■ **THE TASK**:
Identify and pull out each line of the entries in which "this" occurs.

==== EXTRACTED ENTRIES ====

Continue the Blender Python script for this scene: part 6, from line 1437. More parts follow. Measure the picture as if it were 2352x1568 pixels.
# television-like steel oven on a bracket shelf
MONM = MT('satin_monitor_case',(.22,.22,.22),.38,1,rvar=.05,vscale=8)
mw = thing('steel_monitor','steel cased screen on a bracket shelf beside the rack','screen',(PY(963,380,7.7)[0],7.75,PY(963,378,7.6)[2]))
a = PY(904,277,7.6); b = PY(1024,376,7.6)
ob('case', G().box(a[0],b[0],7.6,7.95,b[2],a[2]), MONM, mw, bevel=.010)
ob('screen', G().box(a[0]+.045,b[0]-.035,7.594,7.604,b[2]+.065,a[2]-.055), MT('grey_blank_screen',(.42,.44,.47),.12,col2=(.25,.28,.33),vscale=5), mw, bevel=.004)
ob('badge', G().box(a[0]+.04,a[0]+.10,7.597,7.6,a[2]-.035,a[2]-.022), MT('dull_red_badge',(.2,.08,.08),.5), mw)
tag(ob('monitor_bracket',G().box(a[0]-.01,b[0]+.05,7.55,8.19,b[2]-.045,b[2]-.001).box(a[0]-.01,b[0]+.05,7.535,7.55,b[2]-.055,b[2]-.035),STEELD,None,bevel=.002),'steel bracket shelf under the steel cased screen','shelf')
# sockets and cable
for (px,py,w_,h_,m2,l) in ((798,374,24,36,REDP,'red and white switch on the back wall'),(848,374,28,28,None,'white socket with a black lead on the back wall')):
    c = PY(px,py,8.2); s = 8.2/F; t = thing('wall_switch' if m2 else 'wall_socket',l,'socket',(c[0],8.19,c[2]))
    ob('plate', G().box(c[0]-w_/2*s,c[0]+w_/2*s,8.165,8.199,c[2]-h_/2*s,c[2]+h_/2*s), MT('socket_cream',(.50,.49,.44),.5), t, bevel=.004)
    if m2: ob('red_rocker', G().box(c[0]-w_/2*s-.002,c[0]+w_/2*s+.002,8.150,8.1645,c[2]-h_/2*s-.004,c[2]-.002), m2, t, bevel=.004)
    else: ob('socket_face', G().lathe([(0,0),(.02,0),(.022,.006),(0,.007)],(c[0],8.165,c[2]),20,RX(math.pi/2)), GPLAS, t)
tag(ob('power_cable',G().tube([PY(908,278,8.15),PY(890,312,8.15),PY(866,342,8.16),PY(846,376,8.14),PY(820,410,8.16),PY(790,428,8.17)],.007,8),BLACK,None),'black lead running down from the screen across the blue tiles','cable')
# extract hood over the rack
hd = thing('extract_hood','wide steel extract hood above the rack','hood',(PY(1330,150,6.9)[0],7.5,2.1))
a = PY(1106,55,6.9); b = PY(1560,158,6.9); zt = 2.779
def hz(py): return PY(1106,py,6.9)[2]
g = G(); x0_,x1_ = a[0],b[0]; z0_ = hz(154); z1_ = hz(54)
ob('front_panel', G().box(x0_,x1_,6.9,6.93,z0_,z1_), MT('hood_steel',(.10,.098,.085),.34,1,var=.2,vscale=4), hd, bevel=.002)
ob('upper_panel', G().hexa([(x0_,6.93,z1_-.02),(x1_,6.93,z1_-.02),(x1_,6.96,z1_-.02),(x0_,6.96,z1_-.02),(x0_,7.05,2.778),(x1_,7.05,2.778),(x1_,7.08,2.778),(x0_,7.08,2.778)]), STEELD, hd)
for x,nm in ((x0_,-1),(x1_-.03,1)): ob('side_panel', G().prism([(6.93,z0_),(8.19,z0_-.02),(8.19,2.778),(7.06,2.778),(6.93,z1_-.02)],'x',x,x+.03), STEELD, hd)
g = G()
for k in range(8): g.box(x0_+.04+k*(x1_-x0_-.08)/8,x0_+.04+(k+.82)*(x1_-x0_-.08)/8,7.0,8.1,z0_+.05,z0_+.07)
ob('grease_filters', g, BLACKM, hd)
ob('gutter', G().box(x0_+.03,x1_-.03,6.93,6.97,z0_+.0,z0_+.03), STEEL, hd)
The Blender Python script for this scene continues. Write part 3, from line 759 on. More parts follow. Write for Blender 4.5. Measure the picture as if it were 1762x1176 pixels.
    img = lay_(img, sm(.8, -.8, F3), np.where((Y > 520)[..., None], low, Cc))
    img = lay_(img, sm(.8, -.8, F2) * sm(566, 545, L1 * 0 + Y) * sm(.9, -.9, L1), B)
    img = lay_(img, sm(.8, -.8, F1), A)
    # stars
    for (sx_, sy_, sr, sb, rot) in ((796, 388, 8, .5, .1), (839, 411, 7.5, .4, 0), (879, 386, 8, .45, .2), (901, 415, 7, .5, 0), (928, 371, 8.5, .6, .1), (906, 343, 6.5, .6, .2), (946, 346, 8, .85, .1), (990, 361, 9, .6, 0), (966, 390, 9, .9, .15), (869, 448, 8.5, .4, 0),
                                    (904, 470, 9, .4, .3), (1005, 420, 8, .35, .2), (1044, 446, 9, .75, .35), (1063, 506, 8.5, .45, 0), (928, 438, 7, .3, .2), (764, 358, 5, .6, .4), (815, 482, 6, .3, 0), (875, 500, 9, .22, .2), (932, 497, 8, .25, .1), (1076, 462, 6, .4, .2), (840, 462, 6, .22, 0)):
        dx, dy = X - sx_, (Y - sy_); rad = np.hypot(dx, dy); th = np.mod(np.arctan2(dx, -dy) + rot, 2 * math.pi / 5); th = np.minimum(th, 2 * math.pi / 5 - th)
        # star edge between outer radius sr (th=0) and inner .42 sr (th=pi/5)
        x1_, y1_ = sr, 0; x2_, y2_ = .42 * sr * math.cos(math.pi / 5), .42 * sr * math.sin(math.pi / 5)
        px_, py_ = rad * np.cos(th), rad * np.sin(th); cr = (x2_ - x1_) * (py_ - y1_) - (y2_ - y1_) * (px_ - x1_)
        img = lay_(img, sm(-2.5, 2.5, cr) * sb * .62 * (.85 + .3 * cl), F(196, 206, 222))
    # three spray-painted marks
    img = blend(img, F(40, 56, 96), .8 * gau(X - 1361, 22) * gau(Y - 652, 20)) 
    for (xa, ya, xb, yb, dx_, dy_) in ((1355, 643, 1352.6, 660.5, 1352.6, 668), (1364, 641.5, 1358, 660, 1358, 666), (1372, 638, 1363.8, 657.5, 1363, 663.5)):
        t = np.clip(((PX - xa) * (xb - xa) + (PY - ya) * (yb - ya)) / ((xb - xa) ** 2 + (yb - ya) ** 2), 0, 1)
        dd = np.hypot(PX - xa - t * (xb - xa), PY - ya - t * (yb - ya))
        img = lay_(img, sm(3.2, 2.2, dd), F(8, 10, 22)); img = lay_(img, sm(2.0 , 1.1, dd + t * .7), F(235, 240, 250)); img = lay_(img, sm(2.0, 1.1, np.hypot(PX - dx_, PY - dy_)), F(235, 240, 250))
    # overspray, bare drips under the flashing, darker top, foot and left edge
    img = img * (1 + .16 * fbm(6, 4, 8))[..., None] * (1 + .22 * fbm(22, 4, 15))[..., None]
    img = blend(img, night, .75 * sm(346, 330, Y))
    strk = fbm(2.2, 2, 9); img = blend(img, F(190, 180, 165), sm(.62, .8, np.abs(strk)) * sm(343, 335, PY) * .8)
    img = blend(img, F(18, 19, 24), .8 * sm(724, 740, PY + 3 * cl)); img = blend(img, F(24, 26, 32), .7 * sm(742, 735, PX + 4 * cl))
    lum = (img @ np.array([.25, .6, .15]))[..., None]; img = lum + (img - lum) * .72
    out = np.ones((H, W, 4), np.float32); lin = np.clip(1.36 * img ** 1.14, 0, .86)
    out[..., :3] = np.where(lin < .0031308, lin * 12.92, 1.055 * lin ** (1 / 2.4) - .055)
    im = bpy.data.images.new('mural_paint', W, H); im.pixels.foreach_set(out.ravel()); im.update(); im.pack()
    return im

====

■ **SOLVED EXERCISE**:
Continue the Blender Python script for this scene: part 6, from line 1437. More parts follow. Measure the picture as if it were 2352x1568 pixels.
The Blender Python script for this scene continues. Write part 3, from line 759 on. More parts follow. Write for Blender 4.5. Measure the picture as if it were 1762x1176 pixels.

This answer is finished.